[Entries provided]
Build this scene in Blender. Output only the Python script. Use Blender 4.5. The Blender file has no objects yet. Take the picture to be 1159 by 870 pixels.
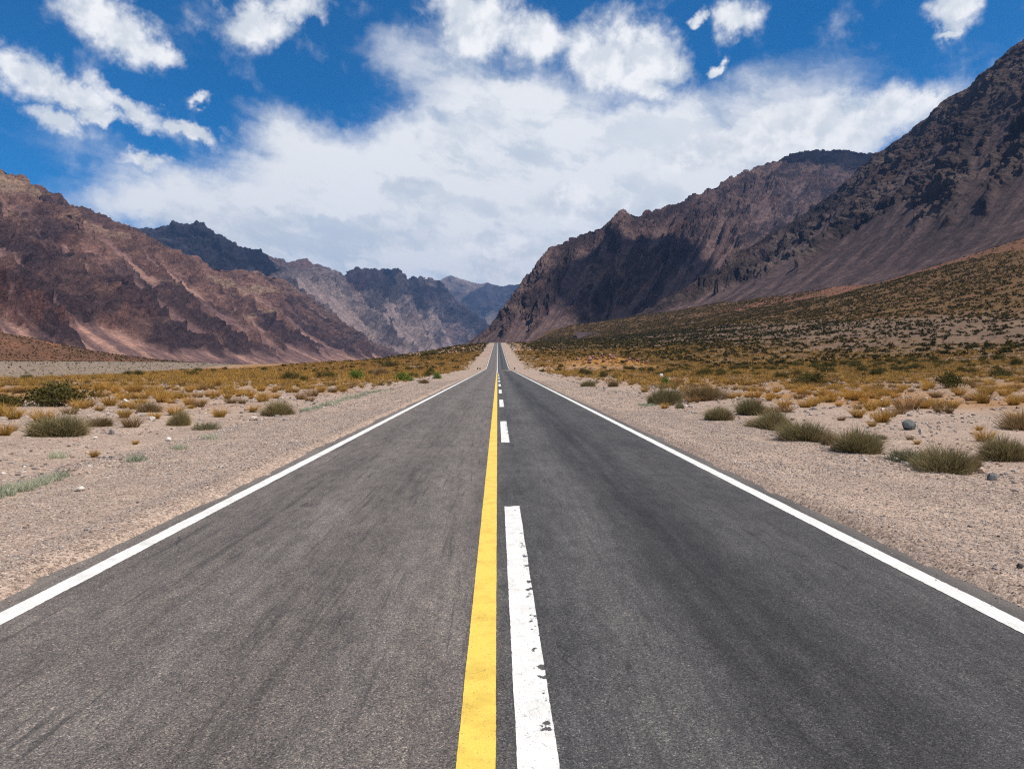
import bpy, math, random
import numpy as np
from mathutils import Vector

random.seed(7)
RNG = np.random.default_rng(11)
SC = bpy.context.scene
COL = SC.collection
R = math.radians

# ------------------------------------------------------------------ camera, sun, exposure
F_PX, VX, VY, CAM_H = 804.0, 563.0, 411.0, 1.7      # focal length and vanishing point of the photo in its 1159 x 870 pixels
cam = bpy.data.cameras.new('camera')
cam.sensor_width = 36.0
cam.lens = 36.0 * F_PX / 1159.0
cam.shift_x = (579.5 - VX) / 1159.0
cam.shift_y = -(435.0 - VY) / 1159.0
cam.clip_start = 0.05
cam.clip_end = 60000
cam_ob = bpy.data.objects.new('camera', cam)
COL.objects.link(cam_ob)
cam_ob.location = (0, 0, CAM_H)
cam_ob.rotation_euler = (R(90), 0, 0)
SC.camera = cam_ob

SUN_EL, SUN_AZ = R(58), R(116)                      # azimuth clockwise from +Y (the way the road runs)
SUN_DIR = np.array([math.cos(SUN_EL) * math.sin(SUN_AZ), math.cos(SUN_EL) * math.cos(SUN_AZ), math.sin(SUN_EL)])
sun = bpy.data.lights.new('sun', 'SUN')
sun.energy = 5.0
sun.angle = R(0.5)
sun.color = (1.0, 0.915, 0.79)
sun_ob = bpy.data.objects.new('sun', sun)
COL.objects.link(sun_ob)
sun_ob.rotation_euler = Vector(SUN_DIR).to_track_quat('Z', 'Y').to_euler()

SC.view_settings.view_transform = 'Standard'
SC.view_settings.look = 'None'
SC.view_settings.exposure = 0.17
SC.view_settings.gamma = 1.0
SC.view_settings.use_curve_mapping = False
SC.cycles.max_bounces = 5
SC.cycles.diffuse_bounces = 2
SC.cycles.glossy_bounces = 1
SC.cycles.transmission_bounces = 2
SC.cycles.transparent_max_bounces = 4
SC.cycles.volume_bounces = 0
SC.cycles.use_denoising = False
SC.cycles.pixel_filter_type = 'BLACKMAN_HARRIS'
SC.cycles.filter_width = 1.2
SC.cycles.sample_clamp_indirect = 4.0


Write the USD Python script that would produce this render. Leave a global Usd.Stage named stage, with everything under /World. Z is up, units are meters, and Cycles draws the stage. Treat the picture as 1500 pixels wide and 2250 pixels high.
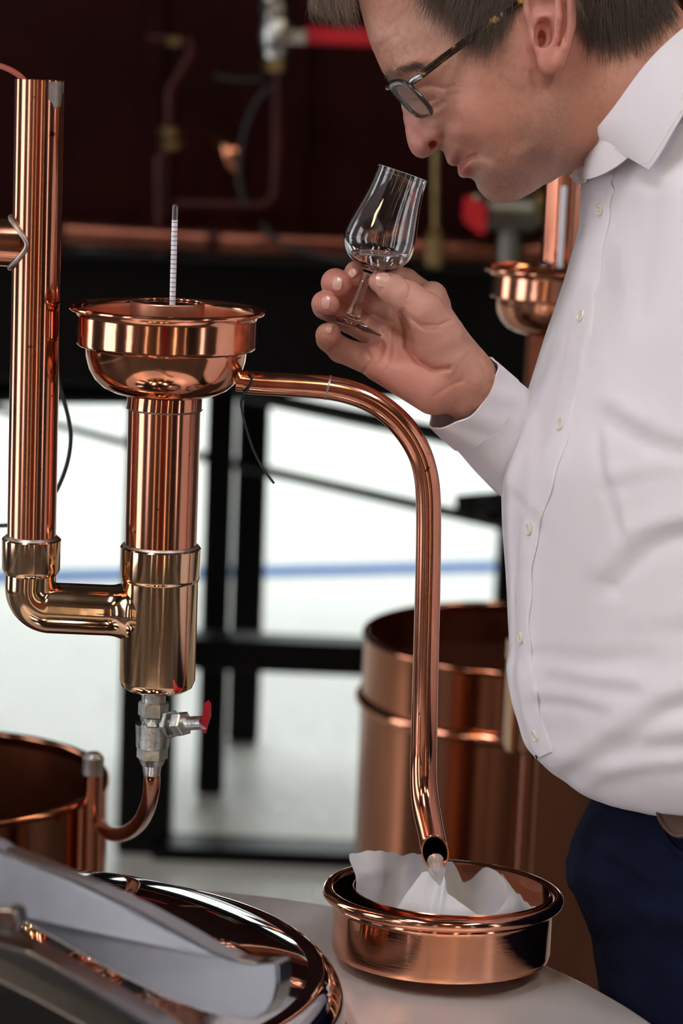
import math, random
import numpy as np, trimesh, manifold3d as m3d, shapely.geometry as sg
from scipy.interpolate import RBFInterpolator, LinearNDInterpolator, PchipInterpolator, CubicSpline
import usdkit, meshkit
from pxr import Usd, UsdGeom, UsdLux, UsdShade, Gf, Sdf, Vt

rng = np.random.default_rng(7)
random.seed(7)
stage = Usd.Stage.CreateInMemory()
UsdGeom.SetStageUpAxis(stage, 'Z')
UsdGeom.SetStageMetersPerUnit(stage, 1.0)
UsdGeom.Xform.Define(stage, '/World')
UsdGeom.Scope.Define(stage, '/World/Looks')

# ------------------------------------------------------------------ camera
F = 5600.0                                   # focal length in pixels of the 1500 x 2250 frame
PITCH, ROLL = math.radians(10.39), math.radians(2.3)
CAM = np.array([0.0, 0.0, 1.5])
FWD = np.array([0, math.cos(PITCH), -math.sin(PITCH)])
_u0, _r0 = np.array([0, math.sin(PITCH), math.cos(PITCH)]), np.array([1.0, 0, 0])
RGT = _r0 * math.cos(ROLL) + _u0 * math.sin(ROLL)
UPV = _u0 * math.cos(ROLL) - _r0 * math.sin(ROLL)
FOCUS = 1.87
EXPOSURE = 0.0
cam = UsdGeom.Camera.Define(stage, '/World/camera')
_m = np.eye(4); _m[0, :3], _m[1, :3], _m[2, :3], _m[3, :3] = RGT, UPV, -FWD, CAM
cam.AddTransformOp().Set(Gf.Matrix4d(*_m.ravel().tolist()))
cam.CreateHorizontalApertureAttr(24.0); cam.CreateVerticalApertureAttr(36.0)
cam.CreateFocalLengthAttr(24.0 * F / 1500)
cam.CreateFStopAttr(5.6); cam.CreateFocusDistanceAttr(FOCUS)
cam.CreateExposureAttr(EXPOSURE); cam.CreateClippingRangeAttr((0.05, 200.0))

def ray(px, py): return FWD + (px - 750) / F * RGT - (py - 1125) / F * UPV
def P(px, py, d): return CAM + d * ray(px, py)                       # point at depth d along the axis
def W(px, py, Y): r = ray(px, py); return CAM + r * (Y / r[1])       # point in the vertical plane y = Y
def WZ(px, py, z): r = ray(px, py); return CAM + r * ((z - 1.5) / r[2])

# ------------------------------------------------------------------ sky + lights (room lamps are in their builders)
dome = UsdLux.DomeLight.Define(stage, '/World/sky_dome'); dome.CreateIntensityAttr(0.25); dome.CreateColorAttr(Gf.Vec3f(0.85, 0.93, 1.0))
L_PANEL, L_FAR, L_DOOR, L_WIN = 30.0, 12.5, 3.2, 4.8

# ------------------------------------------------------------------ helpers
_used = {}
def numbered(path):
    n = _used.get(path, 0); _used[path] = n + 1
    return path if n == 0 else f'{path}_{n:03d}'
def tag(p, label=None, cat=None, group=None, kind=None):
    p = p.GetPrim() if hasattr(p, 'GetPrim') else p
    for k, v in (('label', label), ('category', cat), ('group', group), ('kind', kind)):
        if v: p.SetCustomDataByKey(k, v)
    return p
def pathof(parent): return '/World' if parent is None else str(parent.GetPath())
def obj(name, mesh, mat, parent=None, smooth=30, label=None, cat=None, group=None, kind=None):
    m = usdkit.mesh(stage, numbered(pathof(parent) + '/' + name), mesh, MATS[mat], smooth=smooth)
    return tag(m.GetPrim(), label, cat, group, kind)
def thing(name, label, cat, group=None, kind=None, loc=(0, 0, 0), tilt=0.0):
    x = UsdGeom.Xform.Define(stage, numbered('/World/' + name))
    if any(loc): x.AddTranslateOp().Set(Gf.Vec3d(*map(float, loc)))
    if tilt: x.AddRotateXOp().Set(tilt)
    return tag(x.GetPrim(), label, cat, group, kind)
def cat(*ms): return trimesh.util.concatenate([m for m in ms if m is not None])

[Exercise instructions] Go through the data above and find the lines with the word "stage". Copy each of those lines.

[The output]
Write the USD Python script that would produce this render. Leave a global Usd.Stage named stage, with everything under /World. Z is up, units are meters, and Cycles draws the stage. Treat the picture as 1500 pixels wide and 2250 pixels high.
stage = Usd.Stage.CreateInMemory()
UsdGeom.SetStageUpAxis(stage, 'Z')
UsdGeom.SetStageMetersPerUnit(stage, 1.0)
UsdGeom.Xform.Define(stage, '/World')
UsdGeom.Scope.Define(stage, '/World/Looks')
cam = UsdGeom.Camera.Define(stage, '/World/camera')
dome = UsdLux.DomeLight.Define(stage, '/World/sky_dome'); dome.CreateIntensityAttr(0.25); dome.CreateColorAttr(Gf.Vec3f(0.85, 0.93, 1.0))
    m = usdkit.mesh(stage, numbered(pathof(parent) + '/' + name), mesh, MATS[mat], smooth=smooth)
    x = UsdGeom.Xform.Define(stage, numbered('/World/' + name))